I nodded shyly in return. “Chỉ một chút thôi. Em không giỏi. (Only a little bit. I’m not that good)” “Em nói tiếng Việt rất giỏi. (Your Vietnamese is pretty good.)”
“Cảm ơn. (Thank you.)”
When she left, my friends nudged me proudly with remarks of excitement at how well I spoke. I couldn’t help but feel a bit flattered. I have never been complimented before by anyone about my abilities to speak in another language. While others, like my older sister, could hold long conversations with older people such as grandparents in Vietnamese, I could only manage a simple “hi” and “how are you doing.”
It felt good to be applauded even though it was something as simple as ordering food. Besides small talk, food is the only thing that I can communicate in Vietnamese. In fact, it’s the one aspect of my culture that I connect with most.
Growing up in suburban Minnesota, there wasn’t a large Vietnamese community or influence. I didn’t go to a school that was predominantly Asian and there were minimal Asian restaurants and stores let alone Vietnamese spots. The only cultural influence at home was in the kitchen. It was constantly filled with the smells of thịt kho, a Vietnamese braised meat dish, rice, and vegetable dishes such as rau muống, a stir-fried water spinach dish with garlic.

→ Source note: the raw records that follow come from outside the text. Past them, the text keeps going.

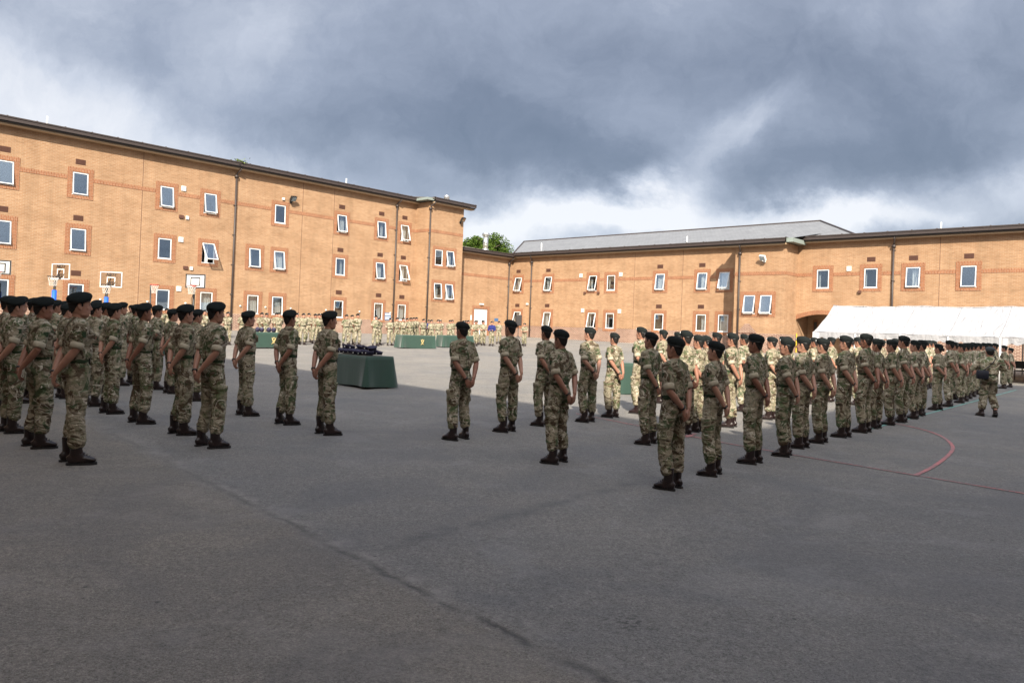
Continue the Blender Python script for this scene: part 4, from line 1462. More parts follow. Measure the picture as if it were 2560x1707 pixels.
def board_stand(xy_board, w_px, Yd, rot, clear, label, pole_px, pad=True):
    """portable hoop: local -Y faces the player, i.e. the way the board faces"""
    cpt = depth_pt(xy_board[0], xy_board[1], Yd)
    pp_ = depth_pt(pole_px, xy_board[1], Yd)
    gzz = gz(cpt.x, cpt.y)
    r0 = empty('basketball_stand', (cpt.x, cpt.y, gzz), rot)
    tag(r0, label, 'basketball hoop', 'basketball and netball hoops before the left block')
    W_ = w_px * Yd / FPX
    Hh = W_ * .70
    zc_ = cpt.z - gzz
    if clear:
        bd = MB()
        t_ = .035
        bd.box(-W_ / 2, W_ / 2, -.02, .02, Hh / 2 - t_, Hh / 2).box(-W_ / 2, W_ / 2, -.02, .02, -Hh / 2, -Hh / 2 + t_).box(-W_ / 2, -W_ / 2 + t_, -.02, .02, -Hh / 2 + t_, Hh / 2 - t_).box(W_ / 2 - t_, W_ / 2, -.02, .02, -Hh / 2 + t_, Hh / 2 - t_)
        a, b, z0, z1 = -.2, .2, -.33, .12
        t2 = .035
        bd.box(a, b, -.016, -.006, z1 - t2, z1).box(a, b, -.016, -.006, z0, z0 + t2).box(a, a + t2, -.016, -.006, z0 + t2, z1 - t2).box(b - t2, b, -.016, -.006, z0 + t2, z1 - t2)
        bo = bd.build('backboard_frame', M['white'], r0, loc=(0, 0, zc_))
        MB().box(-W_ / 2 + t_, W_ / 2 - t_, -.005, .005, -Hh / 2 + t_, Hh / 2 - t_).build('backboard', M['acrylic'], r0, loc=(0, 0, zc_))
        for zz, sz in ((.22, .2), (-.17, .17)):
            tm = text_mesh('NET1', sz)
            tm.materials.append(M['black'])
            link('lettering', tm, bo, (0, -.024, zz), (PI / 2, 0, 0))
    else:
        MB().box(-W_ / 2, W_ / 2, -.02, .02, -Hh / 2, Hh / 2).build('backboard', M['white'], r0, loc=(0, 0, zc_))
        bd = MB()
        t_ = .06
        for (W2, H2a, H2b) in ((W_ / 2, -Hh / 2, Hh / 2), (.26, -.24, .2)):
            bd.box(-W2, W2, -.026, -.0205, H2b - t_, H2b).box(-W2, W2, -.026, -.0205, H2a, H2a + t_).box(-W2, -W2 + t_, -.026, -.0205, H2a + t_, H2b - t_).box(W2 - t_, W2, -.026, -.0205, H2a + t_, H2b - t_)
        bd.build('board_marking', M['black'], r0, loc=(0, 0, zc_))
    zr_ = zc_ - Hh / 2 + .1
    mb = MB()
    torus(mb, (0, -.38, zr_), .225, .016)
    mb.box(-.06, .06, -.17, -.021, zr_ - .05, zr_ + .01)
    hp = mb.build('hoop', M['redsteel'] if not clear else M['black'], r0, True)
    mb = MB()
    net(mb, (0, -.38, zr_), .22, .42)
    mb.build('net', M['net'], hp)
    # pole and arms
    pw = depth_pt(pole_px, xy_board[1], Yd + .8) - cpt
    px_, py__ = pw.x * math.cos(rot) + pw.y * math.sin(rot), -pw.x * math.sin(rot) + pw.y * math.cos(rot)
    mb = MB()
    mb.tube([(px_, py__, .25), (px_, py__, zc_ - .35)], .055, 12)
    for sx_ in (-.12, .12): mb.tube([(sx_, .02, zc_ - .2), (px_ + sx_ * .4, py__, zc_ - .42)], .02, 6)
    mb.tube([(0, .02, zc_ + .15), (px_, py__, zc_ - .38)], .022, 6)
    mb.tube([(px_ - .03, py__, 1.5), (px_ - .16, py__ + .1, zc_ - .85), (px_, py__, zc_ - .5)], .014, 6)
    mb.build('pole', M['black'], r0, True)
    if pad: MB().tube([(px_, py__, .5), (px_, py__, zc_ - .82)], .10, 14).build('pole_padding', M['bluepad'], r0, True)
    else:
        mb = MB()
        for k in range(3): mb.tube([(px_, py__, zc_ - .62 + k * .09), (px_, py__, zc_ - .58 + k * .09)], .058, 12)
        mb.build('tape', M['yellow'], r0, True)
    MB().box(-.4, .4, .4, 1.5, 0.0, .25).build('base', M['black'], r0)
    return r0


board_stand((152, 679), 56, 34, -.28, True, 'clear basketball backboard on a blue-padded stand, nearer the left edge', 138)
board_stand((278, 699), 55, 36, .0, True, 'clear basketball backboard on a blue-padded stand, between two windows', 268)
board_stand((489, 703), 50, 38, -.05, False, 'white basketball backboard with black square and red ring, next to the drainpipe', 486, False)
board_stand((-2, 668), 52, 33, .3, False, 'white basketball backboard cut off by the left edge of the view', -20, False)
# netball post
pt = depth_pt(382, 712, 37)
NP = empty('netball_post', (pt.x, pt.y, gz(pt.x, pt.y)))
tag(NP, 'slim netball post with a red ring and net and no backboard', 'netball post', 'basketball and netball hoops before the left block')
hh = pt.z - gz(pt.x, pt.y)
MB().tube([(-.06, .0, 0.08), (-.10, 0, hh)], .035, 10).build('pole', M['black'], NP, True)
mb = MB()
torus(mb, (.14, -.1, hh), .2, .02)
mb.box(-.1, -.04, -.02, .02, hh - .03, hh + .02)
rg = mb.build('ring', M['redsteel'], NP, True)
mb = MB()
net(mb, (.14, -.1, hh), .19, .42)
mb.build('net', M['net'], rg)
MB().tube([(-.06, 0, 0), (-.06, 0, .08)], .32, 20).build('base', M['black'], NP)


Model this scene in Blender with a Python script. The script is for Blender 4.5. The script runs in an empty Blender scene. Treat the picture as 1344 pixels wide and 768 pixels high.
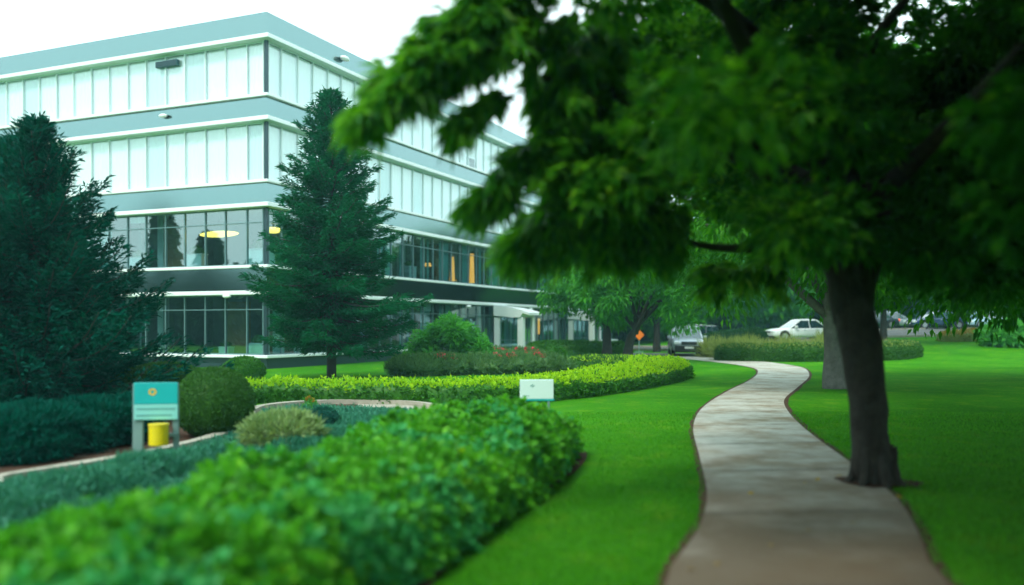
import bpy, math, random
import numpy as np
from mathutils import Vector, Matrix, noise

rng = np.random.default_rng(7)
random.seed(7)
R = math.radians
F = 1187.0; HOR = 428.0; CX = 672.0; EYE = 1.75
sc = bpy.context.scene
col = sc.collection

# ------------------------------------------------------------------ terrain
def sstep(t):
    t = np.clip(t, 0, 1); return t*t*(3-2*t)
def gz(x, y):
    x = np.asarray(x, float); y = np.asarray(y, float)
    return 1.5*sstep((y-38)/37.0)*sstep((x-11)/13.0)
def gzf(x, y): return float(gz(x, y))
def P(px, py, d):
    return Vector(((px-CX)/F*d, d, EYE-(py-HOR)/F*d))
def G(px, py):
    d = EYE*F/(py-HOR)
    return ((px-CX)/F*d, d)

# ------------------------------------------------------------------ materials
MATS = {}
def mat(name, color, rough=.6, metal=0, spec=.5, var=None, scale=3.0, bump=0, bscale=40, emit=None, estr=0, coat=0):
    m = bpy.data.materials.new(name); m.use_nodes = True
    nt = m.node_tree; b = nt.nodes['Principled BSDF']
    b.inputs['Base Color'].default_value = (*color, 1)
    b.inputs['Roughness'].default_value = rough
    b.inputs['Metallic'].default_value = metal
    b.inputs['Specular IOR Level'].default_value = spec
    b.inputs['Coat Weight'].default_value = coat
    if emit:
        b.inputs['Emission Color'].default_value = (*emit, 1); b.inputs['Emission Strength'].default_value = estr
    tc = nt.nodes.new('ShaderNodeTexCoord')
    if var:
        n = nt.nodes.new('ShaderNodeTexNoise'); n.inputs['Scale'].default_value = scale; n.inputs['Detail'].default_value = 6
        n.inputs['Roughness'].default_value = .65
        nt.links.new(tc.outputs['Object'], n.inputs['Vector'])
        r = nt.nodes.new('ShaderNodeValToRGB')
        r.color_ramp.elements[0].position = .3; r.color_ramp.elements[1].position = .7
        r.color_ramp.elements[0].color = (*color, 1); r.color_ramp.elements[1].color = (*var, 1)
        nt.links.new(n.outputs['Fac'], r.inputs['Fac']); nt.links.new(r.outputs['Color'], b.inputs['Base Color'])
    if bump:
        n2 = nt.nodes.new('ShaderNodeTexNoise'); n2.inputs['Scale'].default_value = bscale; n2.inputs['Detail'].default_value = 5
        nt.links.new(tc.outputs['Object'], n2.inputs['Vector'])
        bp = nt.nodes.new('ShaderNodeBump'); bp.inputs['Strength'].default_value = bump; bp.inputs['Distance'].default_value = .02
        nt.links.new(n2.outputs['Fac'], bp.inputs['Height']); nt.links.new(bp.outputs['Normal'], b.inputs['Normal'])
    MATS[name] = m
    return m

def leafmat(name, c1, c2, c3=None, trans=.35, rough=.45, scale=1.2):
    """leaf: hue differs from leaf to leaf, some light passes through it"""
    m = bpy.data.materials.new(name); m.use_nodes = True
    nt = m.node_tree; N = nt.nodes; L = nt.links
    b = N['Principled BSDF']; out = N['Material Output']
    geo = N.new('ShaderNodeNewGeometry'); tc = N.new('ShaderNodeTexCoord')
    noi = N.new('ShaderNodeTexNoise'); noi.inputs['Scale'].default_value = scale; noi.inputs['Detail'].default_value = 3
    L.new(tc.outputs['Object'], noi.inputs['Vector'])
    mx = N.new('ShaderNodeMath'); mx.operation = 'MULTIPLY_ADD'; mx.inputs[1].default_value = .45
    L.new(geo.outputs['Random Per Island'], mx.inputs[0])
    m2 = N.new('ShaderNodeMath'); m2.operation = 'MULTIPLY'; m2.inputs[1].default_value = .6
    L.new(noi.outputs['Fac'], m2.inputs[0]); L.new(m2.outputs[0], mx.inputs[2])
    r = N.new('ShaderNodeValToRGB')
    r.color_ramp.elements[0].position = .2; r.color_ramp.elements[1].position = .75
    r.color_ramp.elements[0].color = (*c1, 1); r.color_ramp.elements[1].color = (*c2, 1)
    if c3:
        e = r.color_ramp.elements.new(.9); e.color = (*c3, 1)
    L.new(mx.outputs[0], r.inputs['Fac']); L.new(r.outputs['Color'], b.inputs['Base Color'])
    b.inputs['Roughness'].default_value = rough; b.inputs['IOR'].default_value = 1.08 if 'needle' in name else 1.28
    t = N.new('ShaderNodeBsdfTranslucent'); g = N.new('ShaderNodeMixRGB'); g.blend_type = 'MULTIPLY'; g.inputs[0].default_value = 1
    g.inputs[2].default_value = (1.6, 1.5, .7, 1)
    L.new(r.outputs['Color'], g.inputs[1]); L.new(g.outputs[0], t.inputs['Color'])
    ms = N.new('ShaderNodeMixShader'); ms.inputs[0].default_value = trans
    L.new(b.outputs[0], ms.inputs[1]); L.new(t.outputs[0], ms.inputs[2]); L.new(ms.outputs[0], out.inputs['Surface'])
    MATS[name] = m
    return m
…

The kitchen was where I learned about my heritage. Through cooking lessons that consisted of my mom just throwing things into pots and pans on the stove and saying a dash of this or a handful or two of that, I learned recipes passed down from generation to generation.
As I watched my mom placed beef bones and aromatics, such as cloves, cinnamon sticks, and star anise, in an extremely large simmering pot, I learned my mom’s phở recipe that takes 24 hours to carefully make from scratch.
On that very same stove, she taught me the key to making the bánh xèo (Vietnamese crepes) batter extra crispy, which is a very thin layer on a hot pan.
I spent summer days separating eggroll wrappers for my mom and brother as they filled and folded them into neat cylindrical rolls. I eventually got promoted to help with the rolling too, but my rolls were a bit amateur compared to theirs as they were either too long or overstuffed.
Growing up, I was ashamed that I wasn’t fluent in Vietnamese because it was a reminder that I wasn’t cultured enough like my peers. I didn’t participate in Vietnamese student organizations, know the cultural fan dances, or even have an áo dài, a traditional Vietnamese dress, on hand. There was a barrier between me and my cultural identity, which I was too scared to ever break down before.
Now, two years into college, my favorite thing to do is share Vietnamese food with my friends, whether it be by talking about what I grew up eating or cooking for them when I get homesick and crave a semblance of home. Every dish I learn to make and share is a block taken down from the cultural barrier, and a tribute to my parents for providing me with the love for food.